An unusual model for proactive household disbandment comes from my mother, an artist and a successfully aging individual. An only child, her childhood was on the road, when her parents became migrant workers during the Great Depression. Mom accumulated much "stuff" that she uses to define herself. Her "stuff" is important to her. Always proactive, she has labeled sentimentally or economically valued objects with the name of the intended recipient and informed the family members. A formal dinner might be set with "Buddy's silver," "Janice's dishes," and "Joy's goblets" together with some good banter admonishing each other to "take care" of their respective items. Lately, Mom (aged 78) has begun actually distributing important objects. Ornaments that have hung on her Christmas trees now grace ours. These summers, she is sharing seeds she collected from "her grandmother's" garden. Objects that are given come complete with their story and their link to the family history. Still living in her home of 50+ years, Mom is increasing her preparation in anticipation of a future household disbandment. This preparation will make the transition less stressful for all parties.

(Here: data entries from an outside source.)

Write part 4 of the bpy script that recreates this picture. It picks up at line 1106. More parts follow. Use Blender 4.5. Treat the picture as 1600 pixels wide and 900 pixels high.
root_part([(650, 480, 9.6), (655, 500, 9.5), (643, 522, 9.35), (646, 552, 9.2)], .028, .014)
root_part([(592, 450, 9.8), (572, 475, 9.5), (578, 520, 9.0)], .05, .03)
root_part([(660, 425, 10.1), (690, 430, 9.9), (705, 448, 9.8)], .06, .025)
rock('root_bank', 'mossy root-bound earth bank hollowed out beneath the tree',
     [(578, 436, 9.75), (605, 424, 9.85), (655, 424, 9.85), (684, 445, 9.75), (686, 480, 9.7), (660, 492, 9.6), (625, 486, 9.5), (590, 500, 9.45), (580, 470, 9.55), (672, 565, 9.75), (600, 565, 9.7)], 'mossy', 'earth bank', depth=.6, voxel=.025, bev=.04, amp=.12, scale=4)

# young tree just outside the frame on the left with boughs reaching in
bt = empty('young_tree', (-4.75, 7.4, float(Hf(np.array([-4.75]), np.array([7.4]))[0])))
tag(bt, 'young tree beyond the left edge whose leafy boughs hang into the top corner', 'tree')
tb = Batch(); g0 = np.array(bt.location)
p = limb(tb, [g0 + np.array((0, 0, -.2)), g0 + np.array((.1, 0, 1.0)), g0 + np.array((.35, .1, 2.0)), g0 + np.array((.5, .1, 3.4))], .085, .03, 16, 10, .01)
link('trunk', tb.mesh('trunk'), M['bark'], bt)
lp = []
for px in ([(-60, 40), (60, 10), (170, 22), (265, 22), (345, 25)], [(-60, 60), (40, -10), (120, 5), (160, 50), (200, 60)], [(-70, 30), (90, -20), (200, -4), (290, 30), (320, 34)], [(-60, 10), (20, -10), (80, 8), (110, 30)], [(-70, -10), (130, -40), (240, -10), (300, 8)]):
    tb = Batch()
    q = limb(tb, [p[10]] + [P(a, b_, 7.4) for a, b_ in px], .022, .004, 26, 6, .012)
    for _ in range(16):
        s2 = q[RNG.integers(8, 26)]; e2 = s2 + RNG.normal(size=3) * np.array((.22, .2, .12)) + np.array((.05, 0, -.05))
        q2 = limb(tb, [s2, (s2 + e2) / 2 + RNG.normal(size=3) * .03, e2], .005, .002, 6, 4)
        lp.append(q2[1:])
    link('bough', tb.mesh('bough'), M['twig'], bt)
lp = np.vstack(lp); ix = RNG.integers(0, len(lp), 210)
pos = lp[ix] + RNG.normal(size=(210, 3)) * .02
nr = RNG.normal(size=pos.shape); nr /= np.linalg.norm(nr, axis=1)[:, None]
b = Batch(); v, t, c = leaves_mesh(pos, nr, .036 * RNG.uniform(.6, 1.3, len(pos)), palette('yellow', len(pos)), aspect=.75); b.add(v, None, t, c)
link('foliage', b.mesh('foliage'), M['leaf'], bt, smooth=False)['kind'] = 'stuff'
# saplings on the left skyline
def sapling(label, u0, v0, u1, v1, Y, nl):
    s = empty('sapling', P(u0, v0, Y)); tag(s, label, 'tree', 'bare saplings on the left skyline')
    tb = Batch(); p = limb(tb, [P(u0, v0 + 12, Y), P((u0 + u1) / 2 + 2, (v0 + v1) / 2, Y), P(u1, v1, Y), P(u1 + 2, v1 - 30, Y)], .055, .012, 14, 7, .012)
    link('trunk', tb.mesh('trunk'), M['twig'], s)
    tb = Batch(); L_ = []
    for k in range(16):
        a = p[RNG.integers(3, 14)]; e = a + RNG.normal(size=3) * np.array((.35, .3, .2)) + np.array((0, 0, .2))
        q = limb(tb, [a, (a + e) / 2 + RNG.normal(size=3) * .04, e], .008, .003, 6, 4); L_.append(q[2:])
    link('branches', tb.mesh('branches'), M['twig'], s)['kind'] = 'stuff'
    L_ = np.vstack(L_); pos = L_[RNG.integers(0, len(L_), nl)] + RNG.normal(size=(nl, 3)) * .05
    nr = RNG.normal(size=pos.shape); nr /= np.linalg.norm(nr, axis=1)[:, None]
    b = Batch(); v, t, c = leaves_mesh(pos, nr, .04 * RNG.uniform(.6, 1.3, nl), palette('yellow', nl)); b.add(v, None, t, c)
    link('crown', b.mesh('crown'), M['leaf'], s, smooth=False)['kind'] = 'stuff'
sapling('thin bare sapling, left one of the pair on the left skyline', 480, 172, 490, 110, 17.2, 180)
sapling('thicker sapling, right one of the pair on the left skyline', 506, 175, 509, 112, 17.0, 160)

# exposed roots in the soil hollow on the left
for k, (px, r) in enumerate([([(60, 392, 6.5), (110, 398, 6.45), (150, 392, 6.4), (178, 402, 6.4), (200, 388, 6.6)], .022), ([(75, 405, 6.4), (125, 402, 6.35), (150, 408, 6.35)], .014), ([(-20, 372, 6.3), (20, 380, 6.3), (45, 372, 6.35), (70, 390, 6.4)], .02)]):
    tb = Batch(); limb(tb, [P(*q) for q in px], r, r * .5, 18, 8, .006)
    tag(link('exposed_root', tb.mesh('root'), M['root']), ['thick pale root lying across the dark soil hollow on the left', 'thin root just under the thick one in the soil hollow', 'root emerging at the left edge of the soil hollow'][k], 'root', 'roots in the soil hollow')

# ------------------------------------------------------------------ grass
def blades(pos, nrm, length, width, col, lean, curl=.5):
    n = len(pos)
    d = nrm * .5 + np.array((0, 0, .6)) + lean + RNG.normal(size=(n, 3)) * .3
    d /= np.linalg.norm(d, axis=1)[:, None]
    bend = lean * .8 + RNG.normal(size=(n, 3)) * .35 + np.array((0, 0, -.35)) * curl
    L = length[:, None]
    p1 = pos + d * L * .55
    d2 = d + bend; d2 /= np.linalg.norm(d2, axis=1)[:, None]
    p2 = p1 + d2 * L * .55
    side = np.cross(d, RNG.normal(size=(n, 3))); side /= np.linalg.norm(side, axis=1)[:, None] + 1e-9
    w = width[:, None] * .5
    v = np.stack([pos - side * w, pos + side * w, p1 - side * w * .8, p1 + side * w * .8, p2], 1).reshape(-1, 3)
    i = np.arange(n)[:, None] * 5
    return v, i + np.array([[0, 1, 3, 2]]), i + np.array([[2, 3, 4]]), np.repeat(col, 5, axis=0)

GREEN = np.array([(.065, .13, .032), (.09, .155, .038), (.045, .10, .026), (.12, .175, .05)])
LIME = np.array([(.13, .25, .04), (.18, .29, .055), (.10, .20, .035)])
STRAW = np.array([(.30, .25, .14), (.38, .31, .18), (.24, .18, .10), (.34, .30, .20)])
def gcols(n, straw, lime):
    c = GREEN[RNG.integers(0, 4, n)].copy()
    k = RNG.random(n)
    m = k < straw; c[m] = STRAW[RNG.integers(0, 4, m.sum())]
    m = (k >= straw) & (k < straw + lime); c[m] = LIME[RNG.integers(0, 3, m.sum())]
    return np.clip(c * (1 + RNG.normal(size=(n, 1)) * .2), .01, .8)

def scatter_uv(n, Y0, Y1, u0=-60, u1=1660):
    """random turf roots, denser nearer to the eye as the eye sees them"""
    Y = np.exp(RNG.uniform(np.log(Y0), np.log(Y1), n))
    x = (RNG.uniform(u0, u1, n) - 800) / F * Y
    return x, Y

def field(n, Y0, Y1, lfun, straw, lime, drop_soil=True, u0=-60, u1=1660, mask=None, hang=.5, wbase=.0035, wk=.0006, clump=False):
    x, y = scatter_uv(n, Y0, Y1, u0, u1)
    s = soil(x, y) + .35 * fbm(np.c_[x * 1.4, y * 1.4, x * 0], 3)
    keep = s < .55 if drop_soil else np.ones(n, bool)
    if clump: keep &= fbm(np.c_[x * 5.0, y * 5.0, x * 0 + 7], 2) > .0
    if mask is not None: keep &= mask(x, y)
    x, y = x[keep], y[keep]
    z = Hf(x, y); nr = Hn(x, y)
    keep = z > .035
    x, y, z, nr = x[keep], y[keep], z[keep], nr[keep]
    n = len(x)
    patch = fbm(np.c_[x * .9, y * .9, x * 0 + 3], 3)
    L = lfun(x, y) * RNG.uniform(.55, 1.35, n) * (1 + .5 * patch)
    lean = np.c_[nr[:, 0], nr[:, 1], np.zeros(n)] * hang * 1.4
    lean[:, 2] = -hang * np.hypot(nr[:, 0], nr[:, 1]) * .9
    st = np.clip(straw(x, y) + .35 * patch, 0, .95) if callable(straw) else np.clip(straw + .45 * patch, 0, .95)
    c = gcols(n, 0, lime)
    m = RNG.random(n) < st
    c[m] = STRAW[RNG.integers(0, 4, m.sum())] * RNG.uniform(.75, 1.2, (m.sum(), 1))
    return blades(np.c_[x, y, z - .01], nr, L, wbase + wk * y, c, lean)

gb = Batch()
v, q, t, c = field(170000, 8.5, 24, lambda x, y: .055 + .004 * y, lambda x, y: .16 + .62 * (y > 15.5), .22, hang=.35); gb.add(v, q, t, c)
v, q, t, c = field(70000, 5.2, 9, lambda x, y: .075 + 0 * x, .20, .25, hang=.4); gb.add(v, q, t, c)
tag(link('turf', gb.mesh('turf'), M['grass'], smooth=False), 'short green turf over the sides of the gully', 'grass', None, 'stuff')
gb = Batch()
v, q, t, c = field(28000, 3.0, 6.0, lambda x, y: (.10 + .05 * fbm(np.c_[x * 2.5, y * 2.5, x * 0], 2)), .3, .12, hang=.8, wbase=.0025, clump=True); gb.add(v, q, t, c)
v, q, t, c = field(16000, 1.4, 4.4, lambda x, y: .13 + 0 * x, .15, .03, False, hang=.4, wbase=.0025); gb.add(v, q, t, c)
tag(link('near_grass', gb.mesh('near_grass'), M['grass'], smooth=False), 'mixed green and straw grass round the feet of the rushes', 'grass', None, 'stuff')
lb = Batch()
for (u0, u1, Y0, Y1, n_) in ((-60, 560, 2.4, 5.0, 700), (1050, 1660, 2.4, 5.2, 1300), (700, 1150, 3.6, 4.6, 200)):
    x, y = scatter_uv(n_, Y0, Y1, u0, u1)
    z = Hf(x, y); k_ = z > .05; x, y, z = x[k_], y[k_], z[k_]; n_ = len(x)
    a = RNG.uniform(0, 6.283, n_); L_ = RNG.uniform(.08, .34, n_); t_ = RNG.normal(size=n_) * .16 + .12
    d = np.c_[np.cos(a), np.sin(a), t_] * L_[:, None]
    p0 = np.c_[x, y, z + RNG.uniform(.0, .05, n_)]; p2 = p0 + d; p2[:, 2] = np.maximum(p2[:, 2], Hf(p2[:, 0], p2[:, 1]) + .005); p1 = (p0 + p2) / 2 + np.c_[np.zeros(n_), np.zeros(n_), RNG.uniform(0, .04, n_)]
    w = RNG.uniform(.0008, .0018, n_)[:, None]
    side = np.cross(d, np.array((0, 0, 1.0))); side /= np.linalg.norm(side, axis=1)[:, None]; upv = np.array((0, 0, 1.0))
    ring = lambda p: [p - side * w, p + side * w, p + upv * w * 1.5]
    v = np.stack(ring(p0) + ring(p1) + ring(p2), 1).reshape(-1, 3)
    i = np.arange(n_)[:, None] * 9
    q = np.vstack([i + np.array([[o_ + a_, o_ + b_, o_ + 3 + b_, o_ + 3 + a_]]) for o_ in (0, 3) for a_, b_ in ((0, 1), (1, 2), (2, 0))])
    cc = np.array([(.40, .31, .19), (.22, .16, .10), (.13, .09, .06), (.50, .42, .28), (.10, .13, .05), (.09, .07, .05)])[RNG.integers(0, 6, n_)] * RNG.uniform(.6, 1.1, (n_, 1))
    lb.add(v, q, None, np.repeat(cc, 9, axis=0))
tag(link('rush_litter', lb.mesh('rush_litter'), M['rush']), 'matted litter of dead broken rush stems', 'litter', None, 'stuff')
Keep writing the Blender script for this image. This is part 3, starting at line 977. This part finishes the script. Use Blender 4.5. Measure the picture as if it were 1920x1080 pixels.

The research on later life household disbandment and gift giving suggests that a high number of decisions are often considered over a short period of time. The household disbandment decision-making process, thus, is ripe for stress. To the extent that gerontologists can determine factors involved in the household disbandment process, decision making can be structured so as to ameliorate stressors involved in moving. The benefits attained will serve not only the older individuals who are transitioning and making decisions but also the other family members who are involved. Rather than serving as a time to disconnect family members, the process of household disbandment could serve as a time to reconnect families and their family history.